[Data start]

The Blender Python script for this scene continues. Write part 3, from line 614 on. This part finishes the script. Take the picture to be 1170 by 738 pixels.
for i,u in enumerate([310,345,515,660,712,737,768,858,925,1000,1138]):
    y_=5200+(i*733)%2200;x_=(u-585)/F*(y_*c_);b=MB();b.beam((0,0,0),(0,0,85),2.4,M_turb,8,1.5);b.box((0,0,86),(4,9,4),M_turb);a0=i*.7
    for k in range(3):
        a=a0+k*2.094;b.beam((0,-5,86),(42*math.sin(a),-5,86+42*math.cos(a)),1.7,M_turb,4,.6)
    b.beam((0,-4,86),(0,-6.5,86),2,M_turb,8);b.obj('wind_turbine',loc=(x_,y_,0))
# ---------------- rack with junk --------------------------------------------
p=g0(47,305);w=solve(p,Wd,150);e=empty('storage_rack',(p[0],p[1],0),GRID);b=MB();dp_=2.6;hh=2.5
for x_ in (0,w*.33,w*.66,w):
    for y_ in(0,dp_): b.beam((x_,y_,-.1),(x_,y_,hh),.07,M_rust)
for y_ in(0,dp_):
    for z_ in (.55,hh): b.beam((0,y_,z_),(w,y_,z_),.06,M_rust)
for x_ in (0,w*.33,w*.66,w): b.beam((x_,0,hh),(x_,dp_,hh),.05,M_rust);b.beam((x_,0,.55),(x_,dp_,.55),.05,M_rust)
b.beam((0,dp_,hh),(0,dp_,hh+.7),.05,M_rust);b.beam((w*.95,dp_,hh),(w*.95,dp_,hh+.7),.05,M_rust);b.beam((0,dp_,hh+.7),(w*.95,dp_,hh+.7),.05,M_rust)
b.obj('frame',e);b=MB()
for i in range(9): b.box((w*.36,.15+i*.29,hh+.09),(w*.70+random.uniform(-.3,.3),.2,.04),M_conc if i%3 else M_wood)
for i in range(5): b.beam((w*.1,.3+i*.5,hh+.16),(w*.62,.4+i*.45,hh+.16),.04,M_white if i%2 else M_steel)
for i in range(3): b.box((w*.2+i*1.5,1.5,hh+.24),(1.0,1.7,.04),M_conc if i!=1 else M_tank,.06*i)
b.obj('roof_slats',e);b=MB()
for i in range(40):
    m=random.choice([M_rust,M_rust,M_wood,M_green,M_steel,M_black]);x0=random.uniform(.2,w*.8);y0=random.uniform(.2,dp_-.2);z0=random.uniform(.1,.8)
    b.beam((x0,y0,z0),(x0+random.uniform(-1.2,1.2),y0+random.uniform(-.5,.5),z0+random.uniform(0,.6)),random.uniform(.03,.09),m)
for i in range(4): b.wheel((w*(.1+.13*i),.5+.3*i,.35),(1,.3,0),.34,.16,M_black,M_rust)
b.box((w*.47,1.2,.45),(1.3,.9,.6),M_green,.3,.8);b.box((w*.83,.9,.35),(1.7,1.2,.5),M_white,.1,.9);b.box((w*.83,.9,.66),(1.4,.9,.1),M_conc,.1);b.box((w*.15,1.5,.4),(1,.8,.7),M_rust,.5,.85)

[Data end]

What the task asks: Print all of the data exactly as it was given.

Task result:
The Blender Python script for this scene continues. Write part 3, from line 614 on. This part finishes the script. Take the picture to be 1170 by 738 pixels.
for i,u in enumerate([310,345,515,660,712,737,768,858,925,1000,1138]):
    y_=5200+(i*733)%2200;x_=(u-585)/F*(y_*c_);b=MB();b.beam((0,0,0),(0,0,85),2.4,M_turb,8,1.5);b.box((0,0,86),(4,9,4),M_turb);a0=i*.7
    for k in range(3):
        a=a0+k*2.094;b.beam((0,-5,86),(42*math.sin(a),-5,86+42*math.cos(a)),1.7,M_turb,4,.6)
    b.beam((0,-4,86),(0,-6.5,86),2,M_turb,8);b.obj('wind_turbine',loc=(x_,y_,0))
# ---------------- rack with junk --------------------------------------------
p=g0(47,305);w=solve(p,Wd,150);e=empty('storage_rack',(p[0],p[1],0),GRID);b=MB();dp_=2.6;hh=2.5
for x_ in (0,w*.33,w*.66,w):
    for y_ in(0,dp_): b.beam((x_,y_,-.1),(x_,y_,hh),.07,M_rust)
for y_ in(0,dp_):
    for z_ in (.55,hh): b.beam((0,y_,z_),(w,y_,z_),.06,M_rust)
for x_ in (0,w*.33,w*.66,w): b.beam((x_,0,hh),(x_,dp_,hh),.05,M_rust);b.beam((x_,0,.55),(x_,dp_,.55),.05,M_rust)
b.beam((0,dp_,hh),(0,dp_,hh+.7),.05,M_rust);b.beam((w*.95,dp_,hh),(w*.95,dp_,hh+.7),.05,M_rust);b.beam((0,dp_,hh+.7),(w*.95,dp_,hh+.7),.05,M_rust)
b.obj('frame',e);b=MB()
for i in range(9): b.box((w*.36,.15+i*.29,hh+.09),(w*.70+random.uniform(-.3,.3),.2,.04),M_conc if i%3 else M_wood)
for i in range(5): b.beam((w*.1,.3+i*.5,hh+.16),(w*.62,.4+i*.45,hh+.16),.04,M_white if i%2 else M_steel)
for i in range(3): b.box((w*.2+i*1.5,1.5,hh+.24),(1.0,1.7,.04),M_conc if i!=1 else M_tank,.06*i)
b.obj('roof_slats',e);b=MB()
for i in range(40):
    m=random.choice([M_rust,M_rust,M_wood,M_green,M_steel,M_black]);x0=random.uniform(.2,w*.8);y0=random.uniform(.2,dp_-.2);z0=random.uniform(.1,.8)
    b.beam((x0,y0,z0),(x0+random.uniform(-1.2,1.2),y0+random.uniform(-.5,.5),z0+random.uniform(0,.6)),random.uniform(.03,.09),m)
for i in range(4): b.wheel((w*(.1+.13*i),.5+.3*i,.35),(1,.3,0),.34,.16,M_black,M_rust)
b.box((w*.47,1.2,.45),(1.3,.9,.6),M_green,.3,.8);b.box((w*.83,.9,.35),(1.7,1.2,.5),M_white,.1,.9);b.box((w*.83,.9,.66),(1.4,.9,.1),M_conc,.1);b.box((w*.15,1.5,.4),(1,.8,.7),M_rust,.5,.85)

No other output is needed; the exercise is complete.